I also trust their ink. They have a lab where they formulate inks for each printer, and do real world color matching and print quality tests. They fully guarantee their product, and will gladly accept returns for a full refund if not happy, Can’t say that about the other refill companies I tried.

But what about quality? The image above is the same photo printed with HP’s own line of inks, which are excellent, and Silo Ink inks for the other, and then scanned using an HP Photosmart Premium scanner. (Click on it to open, and click again to make it larger.) Can you tell which is which? I could not. The OEM ink is on the right, and Silo’s ink is on the left.  I saw several photo comparisons at Macworld as well, and I could not pick out the Silo Ink product from the original inks. (Other comparisons are available on their website.)

And for simple jobs, especially since I print mostly in draft anyway to save ink, these inks look easily as good as the ones from HP.

 

Continuous Ink System

Silo Ink also makes continuous ink “extension” systems for many printers as well. If you do a lot of printing, these are larger tanks that actually sit outside the printer and are connected via small tubes to the internal ink cartridges, refilling them on the fly, allowing you to print for a very long time without running out of ink. In addition, since the ink refill tanks are outside the printer, they can easily be refilled when necessary without stopping the printer or removing the internal cartridges, giving a true non-stop “continuous” ink solution.

I like their overall plan: help reduce waste, and save money as well. They will even recycle and refill the empty ink bottles, meaning much less waste overall. There is a blog and forum on their website for more info, as well as how to videos to help you the first time (although, this really is quite simple), and an easy product selector based on printer model. And if you switch printers, you can return your old Silo Ink cartridges to get a 50% discount on your new refill system. All products have a lifetime warranty. They seem to stand behind their products.

I’ll be buying a system for both my printers. (I tested this set on my HP, but they have a kit for my 6 ink Canon printer too!)

MyMac rating: 10 out of 10. Still trying to find a problem here! If you have one, please let me know.

 

 

5 Responses to The Last Ink Cartridge I Will Ever Buy

  1. This sounds very interesting. However, I’m still very hesitant to spend that much money on 3rd party ink. I have never liked the quality of a print I’ve gotten from generic cartridges on my Canon printers.

    Is the ink waterproof/fade resistant like the name brand stuff?

  2. Owen Rubin says:

    Very good question Donny. I will ask. So far, this stuff has worked far better than anything I have ever used before. I have not tried it on my Canon printer yet, as I am using Think’s last refill for that now, and besides the refill problems, it has printed great. when empty, I am buying the 6 ink kit for my Canon.

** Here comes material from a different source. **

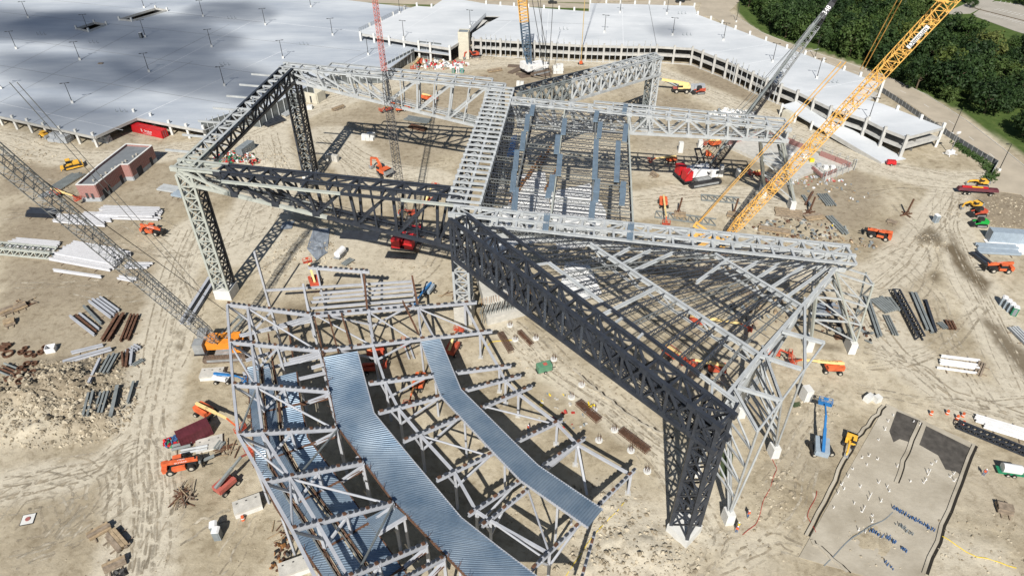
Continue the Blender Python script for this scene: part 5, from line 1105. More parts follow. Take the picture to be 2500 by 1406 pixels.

    By the way, I should have mentioned that $100 was the cost for MY HP kit, no all kits. For example, a set of BCI-6 carts for Canon cost only $41 (http://siloink.com/silostore/canon-color-compatible-cartridge-p-43.html) for the cartridges only, and $150 for the refills for 6 carts and the inks, because there is 6 of them. Some are only $90.

    They do offer a full money back guarantee however if you are not happy. And after one refill, you have saved money.

    You can also call or email them with your questions, and their customer service is great. 408-905-7710, or email them with the form on their website: http://siloink.com/contact/

  3. Rich Lefko says:

    Owen:

    Nice write-up.
    A couple of points…

    1) My wife prints stuff that she uses in her Art Business. The HP and Epson inks she uses advertise their “Archival” quality…which she advertises when she sells the artwork, and they MUST be for lasting images.
    Are these inks at that quality level?

    2) I am color blind, but I can still see many colors, so your crack about the color on the bottles is not accurate and it isn’t that simple for those of us that are color-blind. I don’t understand why companies can’t simply print the name of the color on the bottle. How difficult is that? They have the ink.

    Good review…

    Rich

  4. Based on Owen’s review I tried Silo Ink for my classroom. While the print quality was fantastic I did have other issues. The biggest issue was that my printer (canon pro9000 mark II) could not detect when the cartridge had run out of ink. We had to discover ourselves when the colors on prints started getting funky.

    It also is not good for a classroom setting (or my setting) where I have to be able to change the ink on the fly.

    For those educators wanted to try it contact Silo directly. They offer free cartridges to the schools with the purchase of the ink. Makes it a lot cheaper.

  5. Owen Rubin says:

    Sorry Donny. I wish this had worked as well for you as for me.

    For on the fly ink, maybe you just need two sets, one ready to go, and the other in the printer? That way, you do not have to stop to refill, just swap and refill when you have time. For my home printer, the refill process takes a few minutes at best.

    They do have a LARGE, EXTERNAL ink solution as well, which has large tanks of ink OUTSIDE the printer that keep the inside cartridges full (for many printers anyway). This was cool as you could just add ink to the outside tank as they got low, and you never stopped printing at all. But it might not have been available for your printer.

    I also have not seen the empty problem on my HP (it knows), but have not tried them on my Cannon printer. That is just a small LED that shines into the cartridge, so something in the plastic cart must screw up the sensor on that printer. Please do report that to Silo, as they will try and fix it over time.

    Thanks for the feedback, always good to see what happened for others.